##### Available data

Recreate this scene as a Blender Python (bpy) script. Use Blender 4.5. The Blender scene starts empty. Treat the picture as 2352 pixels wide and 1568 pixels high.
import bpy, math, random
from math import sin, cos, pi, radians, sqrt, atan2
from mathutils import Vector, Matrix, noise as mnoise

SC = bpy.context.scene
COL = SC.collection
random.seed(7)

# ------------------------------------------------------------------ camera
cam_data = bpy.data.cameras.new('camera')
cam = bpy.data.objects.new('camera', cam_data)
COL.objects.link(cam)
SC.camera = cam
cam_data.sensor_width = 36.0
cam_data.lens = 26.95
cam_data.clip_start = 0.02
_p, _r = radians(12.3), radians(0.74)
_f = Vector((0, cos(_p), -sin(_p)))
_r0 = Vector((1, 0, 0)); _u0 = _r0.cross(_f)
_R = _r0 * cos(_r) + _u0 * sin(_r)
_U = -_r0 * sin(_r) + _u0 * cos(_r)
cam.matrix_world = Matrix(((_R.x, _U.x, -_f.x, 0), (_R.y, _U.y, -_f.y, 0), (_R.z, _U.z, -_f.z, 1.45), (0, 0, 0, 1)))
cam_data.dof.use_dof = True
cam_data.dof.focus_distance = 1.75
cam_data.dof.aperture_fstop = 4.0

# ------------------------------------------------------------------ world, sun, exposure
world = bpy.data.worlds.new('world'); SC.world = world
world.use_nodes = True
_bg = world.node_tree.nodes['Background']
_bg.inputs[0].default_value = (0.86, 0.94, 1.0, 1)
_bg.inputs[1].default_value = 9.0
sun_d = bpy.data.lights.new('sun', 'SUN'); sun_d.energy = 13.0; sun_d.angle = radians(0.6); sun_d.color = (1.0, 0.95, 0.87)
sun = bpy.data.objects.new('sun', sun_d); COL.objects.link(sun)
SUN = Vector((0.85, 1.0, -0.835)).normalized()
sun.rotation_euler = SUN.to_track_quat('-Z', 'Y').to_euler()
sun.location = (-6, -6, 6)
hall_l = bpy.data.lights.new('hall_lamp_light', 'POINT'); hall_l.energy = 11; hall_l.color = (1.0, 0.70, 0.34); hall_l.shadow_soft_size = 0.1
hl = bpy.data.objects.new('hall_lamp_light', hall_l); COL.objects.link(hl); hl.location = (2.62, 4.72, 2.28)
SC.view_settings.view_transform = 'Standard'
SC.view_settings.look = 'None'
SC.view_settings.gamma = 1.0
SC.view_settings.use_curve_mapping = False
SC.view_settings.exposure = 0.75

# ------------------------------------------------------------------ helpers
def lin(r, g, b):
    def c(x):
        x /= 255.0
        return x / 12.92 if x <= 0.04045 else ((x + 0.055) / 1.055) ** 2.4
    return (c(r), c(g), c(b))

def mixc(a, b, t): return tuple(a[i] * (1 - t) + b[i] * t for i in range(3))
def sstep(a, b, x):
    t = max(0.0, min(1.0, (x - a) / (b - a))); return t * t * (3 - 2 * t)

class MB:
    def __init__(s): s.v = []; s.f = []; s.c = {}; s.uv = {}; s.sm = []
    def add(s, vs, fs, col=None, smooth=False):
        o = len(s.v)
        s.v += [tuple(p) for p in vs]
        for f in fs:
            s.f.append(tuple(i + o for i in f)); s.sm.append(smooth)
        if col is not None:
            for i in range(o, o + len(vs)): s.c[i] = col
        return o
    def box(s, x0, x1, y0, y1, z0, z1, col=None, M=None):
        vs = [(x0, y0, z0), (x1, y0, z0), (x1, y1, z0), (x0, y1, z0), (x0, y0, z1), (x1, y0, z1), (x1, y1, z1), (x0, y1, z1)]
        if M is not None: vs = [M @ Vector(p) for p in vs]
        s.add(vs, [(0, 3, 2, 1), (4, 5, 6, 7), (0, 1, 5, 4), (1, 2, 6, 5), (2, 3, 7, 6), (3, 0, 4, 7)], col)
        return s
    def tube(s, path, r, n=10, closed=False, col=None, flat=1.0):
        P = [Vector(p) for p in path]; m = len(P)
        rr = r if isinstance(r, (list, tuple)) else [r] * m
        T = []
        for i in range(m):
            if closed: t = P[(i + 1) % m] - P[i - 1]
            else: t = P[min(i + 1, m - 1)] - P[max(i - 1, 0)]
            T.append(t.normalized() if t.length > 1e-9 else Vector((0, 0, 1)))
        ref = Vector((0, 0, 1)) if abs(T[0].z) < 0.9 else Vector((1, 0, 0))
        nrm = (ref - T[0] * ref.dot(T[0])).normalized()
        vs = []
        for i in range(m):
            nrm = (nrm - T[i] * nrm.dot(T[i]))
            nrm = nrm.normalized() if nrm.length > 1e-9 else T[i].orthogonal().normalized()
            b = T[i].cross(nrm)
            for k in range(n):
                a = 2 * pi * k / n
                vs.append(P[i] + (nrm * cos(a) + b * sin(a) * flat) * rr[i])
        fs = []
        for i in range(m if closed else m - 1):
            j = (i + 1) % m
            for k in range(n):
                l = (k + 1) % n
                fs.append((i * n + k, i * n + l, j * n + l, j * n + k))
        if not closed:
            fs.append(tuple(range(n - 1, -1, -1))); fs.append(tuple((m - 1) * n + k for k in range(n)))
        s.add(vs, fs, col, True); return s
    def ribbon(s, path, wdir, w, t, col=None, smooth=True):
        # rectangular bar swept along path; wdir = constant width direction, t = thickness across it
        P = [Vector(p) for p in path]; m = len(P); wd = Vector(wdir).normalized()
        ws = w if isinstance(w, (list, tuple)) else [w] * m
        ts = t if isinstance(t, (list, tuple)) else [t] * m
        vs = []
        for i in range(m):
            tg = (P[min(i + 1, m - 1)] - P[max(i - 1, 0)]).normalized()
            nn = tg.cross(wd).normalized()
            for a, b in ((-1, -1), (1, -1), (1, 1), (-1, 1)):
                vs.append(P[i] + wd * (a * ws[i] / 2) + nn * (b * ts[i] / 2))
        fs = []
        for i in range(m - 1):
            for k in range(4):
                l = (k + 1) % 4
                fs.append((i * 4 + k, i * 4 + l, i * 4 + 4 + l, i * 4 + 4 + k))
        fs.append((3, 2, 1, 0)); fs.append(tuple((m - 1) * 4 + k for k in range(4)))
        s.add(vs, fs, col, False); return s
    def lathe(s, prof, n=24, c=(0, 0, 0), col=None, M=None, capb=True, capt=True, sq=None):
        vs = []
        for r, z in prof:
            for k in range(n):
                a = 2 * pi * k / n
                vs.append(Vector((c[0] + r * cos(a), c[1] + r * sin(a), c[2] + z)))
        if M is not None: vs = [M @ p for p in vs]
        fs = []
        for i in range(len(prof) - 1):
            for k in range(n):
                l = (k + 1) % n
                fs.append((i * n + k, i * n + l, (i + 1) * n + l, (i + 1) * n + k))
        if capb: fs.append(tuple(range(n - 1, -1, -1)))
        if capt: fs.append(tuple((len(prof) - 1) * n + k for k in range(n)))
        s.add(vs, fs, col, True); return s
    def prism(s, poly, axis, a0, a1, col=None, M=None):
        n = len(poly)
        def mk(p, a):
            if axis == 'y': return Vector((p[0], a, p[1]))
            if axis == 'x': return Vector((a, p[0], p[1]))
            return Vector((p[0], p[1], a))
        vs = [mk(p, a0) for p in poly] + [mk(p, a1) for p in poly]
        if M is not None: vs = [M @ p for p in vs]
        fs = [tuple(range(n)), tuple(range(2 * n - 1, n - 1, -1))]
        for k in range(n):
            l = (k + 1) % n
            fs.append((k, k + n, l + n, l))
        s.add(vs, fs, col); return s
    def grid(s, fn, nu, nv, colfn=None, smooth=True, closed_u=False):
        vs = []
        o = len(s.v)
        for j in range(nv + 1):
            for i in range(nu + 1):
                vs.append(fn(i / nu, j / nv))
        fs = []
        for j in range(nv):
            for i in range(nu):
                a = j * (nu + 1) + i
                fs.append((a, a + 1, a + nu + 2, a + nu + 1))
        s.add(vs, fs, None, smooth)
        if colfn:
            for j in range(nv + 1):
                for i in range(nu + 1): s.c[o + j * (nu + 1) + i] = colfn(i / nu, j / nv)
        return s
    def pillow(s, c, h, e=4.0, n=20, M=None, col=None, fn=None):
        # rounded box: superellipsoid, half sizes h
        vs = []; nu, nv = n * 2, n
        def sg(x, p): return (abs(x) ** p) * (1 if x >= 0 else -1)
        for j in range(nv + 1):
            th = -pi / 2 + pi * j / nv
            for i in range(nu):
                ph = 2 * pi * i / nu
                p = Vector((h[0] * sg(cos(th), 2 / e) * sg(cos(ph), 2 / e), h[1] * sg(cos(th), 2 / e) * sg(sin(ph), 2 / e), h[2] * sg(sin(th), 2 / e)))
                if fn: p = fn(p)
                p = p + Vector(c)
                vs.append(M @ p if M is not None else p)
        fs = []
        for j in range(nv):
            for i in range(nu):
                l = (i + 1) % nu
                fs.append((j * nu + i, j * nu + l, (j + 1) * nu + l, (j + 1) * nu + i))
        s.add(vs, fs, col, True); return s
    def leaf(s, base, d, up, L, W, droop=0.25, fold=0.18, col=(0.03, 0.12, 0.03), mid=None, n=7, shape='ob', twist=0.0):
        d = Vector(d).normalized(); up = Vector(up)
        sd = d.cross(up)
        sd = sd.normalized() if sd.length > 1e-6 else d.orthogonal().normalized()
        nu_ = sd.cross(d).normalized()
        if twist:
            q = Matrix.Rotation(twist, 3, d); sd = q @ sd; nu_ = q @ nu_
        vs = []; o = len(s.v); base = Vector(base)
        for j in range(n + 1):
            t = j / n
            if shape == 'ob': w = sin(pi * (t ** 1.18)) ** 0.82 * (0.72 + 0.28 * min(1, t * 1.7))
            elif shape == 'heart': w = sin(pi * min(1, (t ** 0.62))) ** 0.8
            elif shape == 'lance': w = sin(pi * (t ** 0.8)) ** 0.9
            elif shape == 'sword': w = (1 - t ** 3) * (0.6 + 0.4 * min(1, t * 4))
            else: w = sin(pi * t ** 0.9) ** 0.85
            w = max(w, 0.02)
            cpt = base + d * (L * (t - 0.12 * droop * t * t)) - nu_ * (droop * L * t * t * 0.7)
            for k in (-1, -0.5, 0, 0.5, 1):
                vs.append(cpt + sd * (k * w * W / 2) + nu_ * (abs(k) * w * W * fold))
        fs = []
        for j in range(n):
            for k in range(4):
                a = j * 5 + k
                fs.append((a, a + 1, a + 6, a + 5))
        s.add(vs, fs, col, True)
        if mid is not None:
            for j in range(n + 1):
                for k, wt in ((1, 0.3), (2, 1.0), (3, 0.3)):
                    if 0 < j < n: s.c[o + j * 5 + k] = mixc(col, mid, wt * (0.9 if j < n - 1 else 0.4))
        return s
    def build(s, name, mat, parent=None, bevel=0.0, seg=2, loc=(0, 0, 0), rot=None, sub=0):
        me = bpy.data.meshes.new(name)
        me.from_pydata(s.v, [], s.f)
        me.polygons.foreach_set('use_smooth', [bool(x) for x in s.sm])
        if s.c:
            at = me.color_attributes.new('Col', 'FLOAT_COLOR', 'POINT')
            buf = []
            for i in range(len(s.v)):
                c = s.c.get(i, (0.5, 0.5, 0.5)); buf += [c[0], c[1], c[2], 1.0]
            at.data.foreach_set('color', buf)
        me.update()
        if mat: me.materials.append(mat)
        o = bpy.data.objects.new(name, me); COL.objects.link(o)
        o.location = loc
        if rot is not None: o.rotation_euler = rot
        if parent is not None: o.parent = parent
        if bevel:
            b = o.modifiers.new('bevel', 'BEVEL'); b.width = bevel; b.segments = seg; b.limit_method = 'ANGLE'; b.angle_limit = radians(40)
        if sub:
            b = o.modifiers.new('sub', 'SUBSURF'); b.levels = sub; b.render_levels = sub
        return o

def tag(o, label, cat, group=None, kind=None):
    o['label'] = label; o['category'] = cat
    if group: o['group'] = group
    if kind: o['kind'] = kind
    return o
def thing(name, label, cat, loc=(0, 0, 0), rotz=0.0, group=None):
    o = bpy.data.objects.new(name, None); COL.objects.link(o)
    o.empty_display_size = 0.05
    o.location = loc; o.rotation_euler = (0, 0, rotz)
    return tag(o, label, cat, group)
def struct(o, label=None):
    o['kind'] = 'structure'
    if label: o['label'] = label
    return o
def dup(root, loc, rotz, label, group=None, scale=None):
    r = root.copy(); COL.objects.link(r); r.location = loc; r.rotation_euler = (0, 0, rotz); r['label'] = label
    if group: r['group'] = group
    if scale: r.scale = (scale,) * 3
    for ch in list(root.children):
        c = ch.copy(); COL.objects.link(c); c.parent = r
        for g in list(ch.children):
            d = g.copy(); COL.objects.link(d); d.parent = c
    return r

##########

_Exercise directions_
Extract exactly the leading lines of the data, stopping at and including the line with "random.seed(7)".

_Solution to the problem_
Recreate this scene as a Blender Python (bpy) script. Use Blender 4.5. The Blender scene starts empty. Treat the picture as 2352 pixels wide and 1568 pixels high.
import bpy, math, random
from math import sin, cos, pi, radians, sqrt, atan2
from mathutils import Vector, Matrix, noise as mnoise

SC = bpy.context.scene
COL = SC.collection
random.seed(7)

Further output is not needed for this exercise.